Lanterna is daarentegen een echte Spawton song, zijn ontroerende eerbetoon aan de vuurtoren in Genua is een typisch nummer in de beste BBT traditie. Tempowisselingen, viool, gitaar en harmoniezang strijden om voorrang. Er is een connectie met het vorige album “Common Ground”, zowel in de tekst als in de muziek. Het nummer was ook bedoeld voor genoemde voorganger, maar men besloot dat het iets teveel van het goede zou worden. Een klein pareltje, dat is Capitoline Venus, een akoestische duet tussen Longdon op piano en Mellotron en componist Spawton op 12-snarige gitaar, veel te snel weer voorbij.
Rikard Sjöblom is de geestelijke vader van het instrumentale A Room With No Ceiling.

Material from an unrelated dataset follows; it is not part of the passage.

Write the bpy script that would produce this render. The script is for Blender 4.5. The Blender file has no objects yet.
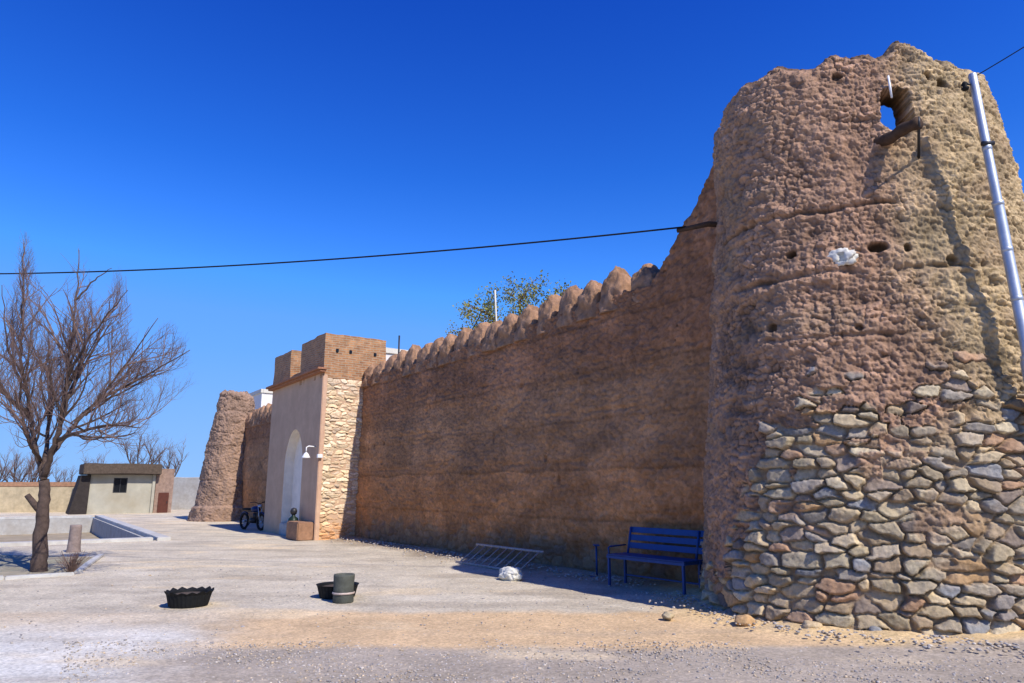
import bpy, bmesh, math, random
import numpy as np
from mathutils import Vector, Matrix, kdtree
R = math.radians
rng = np.random.default_rng(7); random.seed(7)
sc = bpy.context.scene
COL = sc.collection
# ------------------------------------------------------------------ frames
CAMZ = 1.6; F = 700.0; PITCH = math.atan(145.5/F)
SP, CP = math.sin(PITCH), math.cos(PITCH)
def ray(px, py):
    u = (px-512)/F; v = (341.5-py)/F
    return Vector((u, CP - v*SP, SP + v*CP))
def G(px, py):                      # pixel of the photo -> point on the ground
    d = ray(px, py); t = -CAMZ/d.z
    return Vector((d.x*t, d.y*t, 0))
def P(px, py, Y):                   # pixel of the photo at distance Y
    d = ray(px, py); t = Y/d.y
    return Vector((d.x*t, Y, CAMZ + d.z*t))
WAZ = R(-34.8)
A = Vector((math.sin(WAZ), math.cos(WAZ), 0)); B = Vector((-math.cos(WAZ), math.sin(WAZ), 0))
W0 = Vector((-4.78, 22.8, 0))
def W(a, b, z=0.0): return W0 + A*a + B*b + Vector((0, 0, z))
ROTW = math.atan2(A.y, A.x)         # local x along A ; local y = -B (towards the inside of the fort)
# ------------------------------------------------------------------ noise (numpy)
_perm = rng.permutation(256); _perm = np.concatenate([_perm, _perm, _perm])
_g = rng.normal(size=(256, 3)); _g /= np.linalg.norm(_g, axis=1)[:, None]
def perlin(x, y, z):
    x, y, z = np.broadcast_arrays(np.asarray(x, float), np.asarray(y, float), np.asarray(z, float))
    xi = np.floor(x).astype(int); yi = np.floor(y).astype(int); zi = np.floor(z).astype(int)
    xf = x-xi; yf = y-yi; zf = z-zi
    xi &= 255; yi &= 255; zi &= 255
    f = lambda t: t*t*t*(t*(t*6-15)+10)
    u, v, w = f(xf), f(yf), f(zf)
    def c(i, j, k):
        g = _g[_perm[_perm[_perm[xi+i]+yi+j]+zi+k]]
        return g[..., 0]*(xf-i)+g[..., 1]*(yf-j)+g[..., 2]*(zf-k)
    l = lambda a, b, t: a+t*(b-a)
    return l(l(l(c(0,0,0), c(1,0,0), u), l(c(0,1,0), c(1,1,0), u), v),
             l(l(c(0,0,1), c(1,0,1), u), l(c(0,1,1), c(1,1,1), u), v), w)*1.5
def fbm(x, y, z, o=4, g=.5):
    s = 0; a = 1; t = 0
    for i in range(o):
        s = s+a*perlin(x*2**i+i*17.3, y*2**i-i*5.1, z*2**i+i*9.7); t += a; a *= g
    return s/t
def hsh(i, j, k=0):
    v = np.sin(i*127.1+j*311.7+k*74.7)*43758.5453
    return v-np.floor(v)
def stones(u, z, cw, ch, seed=0, warp=.35):
    """irregular packed rubble: returns (F2-F1 edge distance, id randoms, local coords)"""
    wu = u/cw + warp*1.3*fbm(u*4.3+seed, z*4.3, 3.3, 4); wz = z/ch + warp*1.9*fbm(u*3.1, z*4.6+seed, 8.8, 4)
    r0 = np.floor(wz).astype(int)
    f1 = np.full(u.shape, 9.); f2 = np.full(u.shape, 9.)
    id1 = np.zeros(u.shape); lu = np.zeros(u.shape); lz = np.zeros(u.shape)
    for dj in (-1, 0, 1):
        j = r0+dj
        off = hsh(j, 3, seed)*.9
        i0 = np.floor(wu-off).astype(int)
        for di in (-2, -1, 0, 1, 2):
            i = i0+di
            cx = i+.5+off+(hsh(i, j, seed+1)-.5)*.8; cz = j+.5+(hsh(i, j, seed+2)-.5)*.7
            sz = (hsh(i, j, seed+3)-.5)*.75
            dx = wu-cx; dz = wz-cz
            d = (np.abs(dx)**2.3+np.abs(dz*.92)**2.3)**(1/2.3)-sz*.5
            n = d < f1
            f2 = np.where(n, f1, np.minimum(f2, d))
            id1 = np.where(n, hsh(i, j, seed+5), id1); lu = np.where(n, dx, lu); lz = np.where(n, dz, lz)
            f1 = np.where(n, d, f1)
    return f2-f1, id1, lu, lz
def clods(x, y, z, s, seed=0):
    """rounded lumps: 1-F1 of a 3-D cell noise"""
    x = x/s; y = y/s; z = z/s
    xi = np.floor(x); yi = np.floor(y); zi = np.floor(z); f = np.full(x.shape, 9.)
    for a in (-1, 0, 1):
        for b in (-1, 0, 1):
            for c in (-1, 0, 1):
                i, j, k = xi+a, yi+b, zi+c
                hx = hsh(i, j, k+seed); hy = hsh(j+7, k, i+seed); hz = hsh(k+13, i, j+seed)
                f = np.minimum(f, (x-i-hx)**2+(y-j-hy)**2+(z-k-hz)**2)
    return 1-np.clip(f, 0, 1.2)
sm = lambda a, b, x: (lambda t: t*t*(3-2*t))(np.clip((x-a)/(b-a), 0, 1))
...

En dat is te merken; hij bespeelt niet alleen de gitaar en diverse toetseninstrumenten, maar ook een behoorlijk deuntje accordeon op dit intrigerende nummer. Jeugdherinneringen van Greg Spawton zijn de inspiratie voor het winterse tafereeltje in Proper Jack Froster, een autobiografisch nummer met nostalgische inslag. De viool van Lindley, de prachtige stem van Carly Bryant en het aan Chicago refererende blazers ensemble doen de rest, kippenvel.
De dreigende tonen van het instrumentale Bats In The Belfry dienen zich aan. Weer een compositie van D’Virgilio, met complexe drumritmes (inclusief drumcomputer) en de blazers die hun gewicht in koper waard zijn. Waarom denk ik toch steeds aan de tune van Mission Impossible? Aan het einde gaat NDV nog even los op zijn slagwerk. Oak And Stone is wat mij betreft het definitieve David Longdon nummer. Zijn vocale bijdrage aan dit nummer is ongeëvenaard en doet denken aan Curator Of Butterflies. Zijn hese stem past perfect in deze indrukwekkende ballade. ‘This is what I came for, what I longed for. And it changes everything and nothing at all’. Niets meer aan toe te voegen.
Het afsluitende titelnummer, Welcome To The Planet, is een vreemde eend in de bijt. Ik snap de bedoeling, openings- en slotnummer delen een gezamenlijke boodschap. Maar het nummer, geschreven door Carly Bryant, is ronduit vreemd en niet helemaal op zijn plaats. Oak And Stone was naar mijn mening een veel betere afsluiter geweest, vooral als slotakkoord en eerbetoon aan Longdon. Maar de volgorde van het album stond al vast voorafgaande aan het overlijden van de zanger. Daarom zitten we nu met een vreemdsoortig, theatraal nummer dat het midden houdt tussen jaren vijftig muziek en een filmsoundtrack. Met Dixieland jazz en Great Gig In The Sky-achtig einde. Tja…
Ondanks dat laatste nummer moet de slotsom toch zijn dat Big Big Train wederom een uitstekend album heeft afgeleverd, absoluut anders dan de voorgangers, maar zeker niet minder, integendeel. Gevarieerd, vooruitstrevend, zoekend naar een nieuwe richting, zonder zijn ‘roots’ te verloochenen, met Laterna, Proper Jack Froster en Oak And Stone als hoogtepunten. De productie is weer absolute top, alles klinkt kristalhelder en volledig in balans, petje af voor Rob Aubrey. Ook complimenten voor het hoesontwerp van Sarah Louise Ewing, Longdon’s weduwe.
De toekomst van de band is momenteel onzeker, er is nog geen duidelijkheid over de korte concertreeks die in maart zou plaatsvinden. Het is bijna niet voor te stellen hoe de band moet overleven zonder zijn charismatische voorman. Sinds diens komst in 2009 heeft Big Big Train de stijgende lijn te pakken. Maar zeiden we dat ook niet ooit na het vertrek van Peter Gabriel? Met Nick D’Virgilio is een uiterst getalenteerd muzikant/zanger aanwezig die niet voor de eerste keer zijn plekje achter het drumstel zou kunnen inleveren ten faveure van een permanente plaats in de schijnwerpers. De tijd zal het leren, de band, in casu Greg Spawton, staat voor een belangrijke beslissing. Ik wens hen daarbij alle sterkte.